*Task objective*:
Go through the listing and pick out each line with the word "scene" in it.

[Records from a data source]
[start]
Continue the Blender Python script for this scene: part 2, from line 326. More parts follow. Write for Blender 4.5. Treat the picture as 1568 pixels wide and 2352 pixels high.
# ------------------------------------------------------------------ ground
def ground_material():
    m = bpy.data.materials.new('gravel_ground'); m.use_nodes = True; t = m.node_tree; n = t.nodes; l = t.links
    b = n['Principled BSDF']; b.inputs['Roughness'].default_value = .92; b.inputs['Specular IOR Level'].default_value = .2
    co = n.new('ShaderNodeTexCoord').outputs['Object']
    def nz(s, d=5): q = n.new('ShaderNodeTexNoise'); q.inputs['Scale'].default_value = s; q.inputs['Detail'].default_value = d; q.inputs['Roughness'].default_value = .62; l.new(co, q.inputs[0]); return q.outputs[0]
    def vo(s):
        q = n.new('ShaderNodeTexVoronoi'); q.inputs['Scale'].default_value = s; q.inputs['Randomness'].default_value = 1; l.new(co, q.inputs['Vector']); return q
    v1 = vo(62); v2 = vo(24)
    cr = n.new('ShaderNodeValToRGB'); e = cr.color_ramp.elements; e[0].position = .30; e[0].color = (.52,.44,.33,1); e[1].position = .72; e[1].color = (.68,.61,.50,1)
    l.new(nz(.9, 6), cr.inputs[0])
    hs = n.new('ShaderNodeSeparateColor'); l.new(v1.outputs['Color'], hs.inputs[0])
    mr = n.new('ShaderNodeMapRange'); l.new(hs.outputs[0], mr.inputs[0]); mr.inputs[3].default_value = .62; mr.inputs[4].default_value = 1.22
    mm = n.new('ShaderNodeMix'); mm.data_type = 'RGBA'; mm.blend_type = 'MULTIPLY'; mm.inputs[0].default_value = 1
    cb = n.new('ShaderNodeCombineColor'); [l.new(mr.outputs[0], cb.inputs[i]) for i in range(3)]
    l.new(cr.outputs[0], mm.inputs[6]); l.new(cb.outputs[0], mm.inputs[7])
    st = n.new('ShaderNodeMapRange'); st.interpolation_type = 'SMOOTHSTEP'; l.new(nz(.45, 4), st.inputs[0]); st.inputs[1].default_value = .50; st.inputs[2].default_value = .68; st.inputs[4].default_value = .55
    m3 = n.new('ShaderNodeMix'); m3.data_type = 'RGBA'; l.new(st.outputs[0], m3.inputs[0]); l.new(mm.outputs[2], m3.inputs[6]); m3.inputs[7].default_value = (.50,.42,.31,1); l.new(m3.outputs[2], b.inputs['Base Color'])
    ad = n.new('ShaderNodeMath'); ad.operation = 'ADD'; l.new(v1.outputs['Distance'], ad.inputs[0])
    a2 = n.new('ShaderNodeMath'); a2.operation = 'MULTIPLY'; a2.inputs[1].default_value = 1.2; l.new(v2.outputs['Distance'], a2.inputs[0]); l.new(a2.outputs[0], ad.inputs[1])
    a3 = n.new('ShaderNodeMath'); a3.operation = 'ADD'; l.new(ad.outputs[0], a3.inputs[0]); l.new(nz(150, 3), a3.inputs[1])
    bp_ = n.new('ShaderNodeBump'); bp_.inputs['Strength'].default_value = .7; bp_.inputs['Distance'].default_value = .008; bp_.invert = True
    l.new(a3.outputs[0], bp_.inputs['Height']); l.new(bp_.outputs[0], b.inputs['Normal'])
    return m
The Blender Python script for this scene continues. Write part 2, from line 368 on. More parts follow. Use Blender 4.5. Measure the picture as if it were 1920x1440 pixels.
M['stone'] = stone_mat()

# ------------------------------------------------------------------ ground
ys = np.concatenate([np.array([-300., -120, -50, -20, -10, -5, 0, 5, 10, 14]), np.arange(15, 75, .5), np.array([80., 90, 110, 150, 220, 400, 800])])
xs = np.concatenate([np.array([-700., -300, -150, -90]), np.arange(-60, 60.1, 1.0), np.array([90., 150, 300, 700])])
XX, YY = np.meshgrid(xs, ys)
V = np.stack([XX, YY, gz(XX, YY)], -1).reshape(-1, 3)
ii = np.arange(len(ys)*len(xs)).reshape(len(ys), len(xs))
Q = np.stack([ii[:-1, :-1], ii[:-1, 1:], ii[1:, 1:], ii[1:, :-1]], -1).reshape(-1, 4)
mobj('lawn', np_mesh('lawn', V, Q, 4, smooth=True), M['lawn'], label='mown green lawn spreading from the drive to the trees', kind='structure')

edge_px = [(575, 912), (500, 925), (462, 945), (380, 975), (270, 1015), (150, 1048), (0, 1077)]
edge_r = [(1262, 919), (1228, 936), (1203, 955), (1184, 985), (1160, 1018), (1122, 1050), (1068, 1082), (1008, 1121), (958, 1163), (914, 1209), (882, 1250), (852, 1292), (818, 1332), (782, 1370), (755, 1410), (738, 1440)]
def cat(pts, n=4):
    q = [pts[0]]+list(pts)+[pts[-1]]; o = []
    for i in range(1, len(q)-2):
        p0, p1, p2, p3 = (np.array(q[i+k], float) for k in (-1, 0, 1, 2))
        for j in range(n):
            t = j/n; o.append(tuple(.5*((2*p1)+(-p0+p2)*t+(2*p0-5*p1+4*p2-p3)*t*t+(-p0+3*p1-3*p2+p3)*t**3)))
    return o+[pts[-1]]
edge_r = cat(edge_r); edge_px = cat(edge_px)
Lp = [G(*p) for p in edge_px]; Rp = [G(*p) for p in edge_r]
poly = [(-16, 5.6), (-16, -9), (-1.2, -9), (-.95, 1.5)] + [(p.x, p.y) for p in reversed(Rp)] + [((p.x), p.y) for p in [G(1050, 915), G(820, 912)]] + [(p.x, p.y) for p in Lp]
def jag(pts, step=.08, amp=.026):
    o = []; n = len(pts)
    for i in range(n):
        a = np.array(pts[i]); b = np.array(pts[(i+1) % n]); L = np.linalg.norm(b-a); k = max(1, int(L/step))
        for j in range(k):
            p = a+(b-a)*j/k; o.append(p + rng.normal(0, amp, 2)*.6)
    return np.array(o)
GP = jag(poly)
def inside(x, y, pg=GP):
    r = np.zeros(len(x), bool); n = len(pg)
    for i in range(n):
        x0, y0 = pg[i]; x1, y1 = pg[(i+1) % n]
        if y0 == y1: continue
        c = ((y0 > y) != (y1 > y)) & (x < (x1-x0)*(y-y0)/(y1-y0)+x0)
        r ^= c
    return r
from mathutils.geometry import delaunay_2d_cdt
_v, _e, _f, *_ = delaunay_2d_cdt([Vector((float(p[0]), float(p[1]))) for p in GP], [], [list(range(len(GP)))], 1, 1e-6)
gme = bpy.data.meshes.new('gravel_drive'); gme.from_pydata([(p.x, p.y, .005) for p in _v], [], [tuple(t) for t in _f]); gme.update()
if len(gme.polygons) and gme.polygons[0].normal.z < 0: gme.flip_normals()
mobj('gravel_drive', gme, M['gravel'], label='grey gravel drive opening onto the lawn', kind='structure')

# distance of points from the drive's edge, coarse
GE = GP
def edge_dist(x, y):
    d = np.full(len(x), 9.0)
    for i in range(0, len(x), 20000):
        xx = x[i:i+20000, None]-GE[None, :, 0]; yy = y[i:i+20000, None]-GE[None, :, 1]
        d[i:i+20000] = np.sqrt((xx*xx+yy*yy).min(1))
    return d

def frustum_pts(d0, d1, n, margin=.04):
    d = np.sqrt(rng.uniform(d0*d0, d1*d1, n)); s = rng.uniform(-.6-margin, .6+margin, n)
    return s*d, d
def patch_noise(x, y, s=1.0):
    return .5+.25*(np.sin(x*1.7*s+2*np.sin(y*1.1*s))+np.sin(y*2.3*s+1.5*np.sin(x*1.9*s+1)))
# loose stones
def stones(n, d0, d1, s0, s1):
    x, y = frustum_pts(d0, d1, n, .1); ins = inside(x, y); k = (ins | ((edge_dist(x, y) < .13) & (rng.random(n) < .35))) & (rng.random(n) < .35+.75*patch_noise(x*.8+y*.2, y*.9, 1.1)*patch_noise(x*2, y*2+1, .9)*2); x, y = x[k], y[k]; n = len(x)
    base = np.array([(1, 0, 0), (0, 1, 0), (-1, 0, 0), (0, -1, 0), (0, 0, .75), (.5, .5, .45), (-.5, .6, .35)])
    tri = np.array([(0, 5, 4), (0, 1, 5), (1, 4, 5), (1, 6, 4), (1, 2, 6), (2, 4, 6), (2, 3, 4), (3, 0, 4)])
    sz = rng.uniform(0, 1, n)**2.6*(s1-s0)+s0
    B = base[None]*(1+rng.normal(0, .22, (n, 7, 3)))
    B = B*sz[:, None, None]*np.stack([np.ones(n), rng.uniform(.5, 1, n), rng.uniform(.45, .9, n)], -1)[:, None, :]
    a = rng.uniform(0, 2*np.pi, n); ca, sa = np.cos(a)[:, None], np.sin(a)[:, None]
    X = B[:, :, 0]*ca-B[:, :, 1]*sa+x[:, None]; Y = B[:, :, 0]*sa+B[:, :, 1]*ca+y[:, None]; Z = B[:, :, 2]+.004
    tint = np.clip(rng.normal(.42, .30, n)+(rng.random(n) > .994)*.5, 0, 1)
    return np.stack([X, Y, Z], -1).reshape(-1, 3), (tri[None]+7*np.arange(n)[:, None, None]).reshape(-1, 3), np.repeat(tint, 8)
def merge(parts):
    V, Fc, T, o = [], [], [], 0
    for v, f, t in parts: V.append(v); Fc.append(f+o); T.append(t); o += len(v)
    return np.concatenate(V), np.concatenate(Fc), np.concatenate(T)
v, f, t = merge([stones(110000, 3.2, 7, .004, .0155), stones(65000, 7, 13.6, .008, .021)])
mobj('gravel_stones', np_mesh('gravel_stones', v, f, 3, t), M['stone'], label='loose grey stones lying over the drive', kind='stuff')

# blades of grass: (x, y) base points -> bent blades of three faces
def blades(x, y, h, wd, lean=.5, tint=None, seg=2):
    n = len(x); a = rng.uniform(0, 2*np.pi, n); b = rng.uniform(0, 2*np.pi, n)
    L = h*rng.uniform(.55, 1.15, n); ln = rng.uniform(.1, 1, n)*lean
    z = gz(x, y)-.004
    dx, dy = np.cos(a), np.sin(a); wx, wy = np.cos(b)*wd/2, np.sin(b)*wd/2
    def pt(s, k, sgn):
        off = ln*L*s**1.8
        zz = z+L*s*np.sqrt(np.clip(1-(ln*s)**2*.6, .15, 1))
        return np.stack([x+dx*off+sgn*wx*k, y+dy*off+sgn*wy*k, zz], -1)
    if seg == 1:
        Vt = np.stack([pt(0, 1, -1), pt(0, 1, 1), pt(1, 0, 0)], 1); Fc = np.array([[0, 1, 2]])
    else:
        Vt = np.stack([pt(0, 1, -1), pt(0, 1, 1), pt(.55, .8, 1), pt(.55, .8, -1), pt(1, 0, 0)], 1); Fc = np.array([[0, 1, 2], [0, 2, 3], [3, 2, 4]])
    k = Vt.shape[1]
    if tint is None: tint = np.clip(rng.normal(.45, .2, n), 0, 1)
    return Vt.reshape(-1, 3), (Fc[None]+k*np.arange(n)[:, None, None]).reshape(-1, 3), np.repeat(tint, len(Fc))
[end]
*Finished answer*:
Continue the Blender Python script for this scene: part 2, from line 326. More parts follow. Write for Blender 4.5. Treat the picture as 1568 pixels wide and 2352 pixels high.
The Blender Python script for this scene continues. Write part 2, from line 368 on. More parts follow. Use Blender 4.5. Measure the picture as if it were 1920x1440 pixels.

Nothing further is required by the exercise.